“These figures are of little value. Indeed, as an indication of the extent to which the races have mingled, they are misleading.”
From my own observation, and from talking and corresponding with many men who have had superior opportunities for investigation, I think it safe to say that between one-fourth and one-third of the Negroes in this country at the present time have a visible admixture of white blood. At least the proportion is greater than the census figures of 1870 and 1890 would indicate. It is probable that 3,000,000 persons out of the 10,000,000 population are visibly mulattoes. It will be seen, then, how very important a matter it is, in any careful survey of the race problem, to consider the influence of the mixed blood. In the North, indeed, the race problem may almost be called a mulatto problem rather than a Negro problem, for in not a few places the mixed bloods are in excess of the darker types.
Many mulattoes have a mixed ancestry reaching back to the beginning of civilisation in North America; for the Negro slave appeared practically as soon as the white colonist. Many Negroes mixed (and are still mixing in Oklahoma) with the Indians, and one is to-day often astonished to see distinct Indian types among them. I shall never forget a woman I saw in Georgia—as perfect of line as any Greek statue—erect, lithe, strong, with sleek straight hair, the high cheekbones of the Indian, but the lips of the Negro. She was plainly an Indian type—but had no memory of anything but Negro ancestry. A strain of Arab blood from Africa runs in the veins of many Negroes, in others flows the blood of the Portuguese slave-traders or of the early Spanish adventurers or of the French who settled in New Orleans, to say nothing of every sort of American white blood.
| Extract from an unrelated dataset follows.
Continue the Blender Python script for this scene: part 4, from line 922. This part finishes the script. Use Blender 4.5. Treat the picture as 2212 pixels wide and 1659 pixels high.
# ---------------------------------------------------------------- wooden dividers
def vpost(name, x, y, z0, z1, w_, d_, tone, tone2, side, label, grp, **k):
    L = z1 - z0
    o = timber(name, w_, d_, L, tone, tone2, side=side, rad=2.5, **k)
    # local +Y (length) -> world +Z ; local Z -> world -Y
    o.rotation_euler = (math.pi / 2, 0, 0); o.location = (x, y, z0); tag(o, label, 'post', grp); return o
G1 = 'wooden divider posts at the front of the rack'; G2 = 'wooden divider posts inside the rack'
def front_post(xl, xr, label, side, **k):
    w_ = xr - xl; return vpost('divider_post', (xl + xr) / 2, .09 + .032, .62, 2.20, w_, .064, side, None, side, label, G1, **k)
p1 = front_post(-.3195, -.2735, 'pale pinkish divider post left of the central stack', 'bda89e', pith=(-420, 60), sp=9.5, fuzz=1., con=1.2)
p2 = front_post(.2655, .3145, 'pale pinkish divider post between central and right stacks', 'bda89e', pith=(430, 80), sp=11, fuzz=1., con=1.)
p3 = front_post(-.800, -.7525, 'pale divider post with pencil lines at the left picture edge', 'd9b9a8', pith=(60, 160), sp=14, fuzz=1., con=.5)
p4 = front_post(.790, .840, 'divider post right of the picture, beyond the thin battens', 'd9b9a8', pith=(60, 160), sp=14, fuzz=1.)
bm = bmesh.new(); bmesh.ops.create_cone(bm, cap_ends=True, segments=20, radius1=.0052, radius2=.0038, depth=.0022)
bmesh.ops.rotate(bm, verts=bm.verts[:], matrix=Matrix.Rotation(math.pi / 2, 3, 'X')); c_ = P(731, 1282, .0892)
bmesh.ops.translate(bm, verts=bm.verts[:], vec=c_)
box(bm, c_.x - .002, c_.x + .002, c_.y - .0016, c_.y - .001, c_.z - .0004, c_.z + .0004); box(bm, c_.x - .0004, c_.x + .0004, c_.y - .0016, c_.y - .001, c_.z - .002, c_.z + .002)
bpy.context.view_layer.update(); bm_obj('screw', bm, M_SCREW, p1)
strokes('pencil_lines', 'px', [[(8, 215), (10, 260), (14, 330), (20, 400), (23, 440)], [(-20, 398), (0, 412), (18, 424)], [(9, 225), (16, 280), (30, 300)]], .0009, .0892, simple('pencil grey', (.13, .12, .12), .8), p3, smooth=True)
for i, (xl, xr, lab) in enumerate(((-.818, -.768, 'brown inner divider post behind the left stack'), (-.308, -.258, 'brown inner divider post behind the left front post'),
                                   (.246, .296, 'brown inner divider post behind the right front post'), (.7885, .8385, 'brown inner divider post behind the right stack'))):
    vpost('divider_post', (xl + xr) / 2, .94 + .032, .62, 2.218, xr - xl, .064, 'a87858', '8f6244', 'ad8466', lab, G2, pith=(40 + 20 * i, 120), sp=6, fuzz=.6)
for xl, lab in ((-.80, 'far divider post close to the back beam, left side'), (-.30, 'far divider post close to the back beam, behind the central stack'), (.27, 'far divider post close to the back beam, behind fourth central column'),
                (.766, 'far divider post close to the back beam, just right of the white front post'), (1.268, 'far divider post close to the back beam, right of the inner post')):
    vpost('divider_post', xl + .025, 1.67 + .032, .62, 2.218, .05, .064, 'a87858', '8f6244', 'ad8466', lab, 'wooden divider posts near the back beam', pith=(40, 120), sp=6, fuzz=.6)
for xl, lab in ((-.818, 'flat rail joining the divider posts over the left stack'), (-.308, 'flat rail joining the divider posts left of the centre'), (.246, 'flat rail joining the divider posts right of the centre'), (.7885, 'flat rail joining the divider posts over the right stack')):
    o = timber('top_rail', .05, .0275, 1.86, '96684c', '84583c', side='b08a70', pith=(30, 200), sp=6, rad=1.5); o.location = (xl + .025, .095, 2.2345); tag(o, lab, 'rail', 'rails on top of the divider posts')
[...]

In my classification I have estimated 3,000,000 persons who are “visibly” mulattoes: the actual number who have some strain of blood—Arab, Portuguese, Spanish, French, Indian—other than Negro, must be considerably larger.
It is a curious problem, this of colour. Several times, in different parts of the country, I have been told by both white and coloured observers that Negroes, even without the admixture of white blood, were gradually growing lighter—the effect of a cold climate, clothing and other causes. A tendency toward such a change, an adaptation to new environment, is certainly in accord with the best scientific beliefs, but whether a mere century or two in America has really operated to whiten the blackness of thousands of years of jungle life, must be left for the careful scientist to decide. It is certain that the darkest American Negro is far superior to the native African Negro.
Story of a Real African Woman
At Montgomery, Ala., Mr. Craik took me to see a real African woman, one of the very few left who were captured in Africa and brought to this country as slaves. She came in the Wanderer, long after the slave trade was forbidden by law, and was secretly landed at Mobile about 1858. She is a stocky, vigorous old woman. She speaks very little English, and I could not understand even that little. She asserts, I am told, that she is the daughter of a king in Africa, and she tells yet of the hardships and alarms of the ocean voyage. Her daughter is married to a respectable-looking Negro farmer. Mr. Craik succeeded, in spite of her superstitious terrors, in getting her to submit to having a picture taken.
And yet all these strange-blooded people are classed roughly together as Negroes. I remember sitting once on the platform at a great meeting at the People’s Tabernacle in Atlanta. An audience of some 1,200 coloured people was present. A prominent white man gave a brief address in which he urged the Negroes present to accept with humility the limitations imposed upon them by their heredity, that they were Negroes and that therefore they should accept with grace the place of inferiority. Now as I looked out over that audience, which included the best class of coloured people in Atlanta, I could not help asking myself:
“What is this blood he is appealing to, anyway?”
For I saw comparatively few men and women who could really be called Negroes at all. Some were so light as to be indistinguishable from Caucasians. A bishop of the African Methodist Episcopal Church who sat near me on the platform was a nephew of Robert Toombs, one of the great men of the South, a leader of the Confederacy. Another man present was a grandson of a famous senator of South Carolina. Several others that I knew of were half-brothers or sisters or cousins of more or less well-known white men. And I could not hear this appeal to heredity without thinking of the not at all humble Southern blood which flowed in the veins of some of these men and women. How futile such advice really was, and how little it got into the hearts of the audience, was forcibly impressed on me afterward by the remark of a mulatto I met.
“They’ve given us their blood, whether we wanted it or not,” he said, “and now they ask us not to respond to the same ambitions and hopes that they have. They have given us fighting blood and expect us not to struggle.”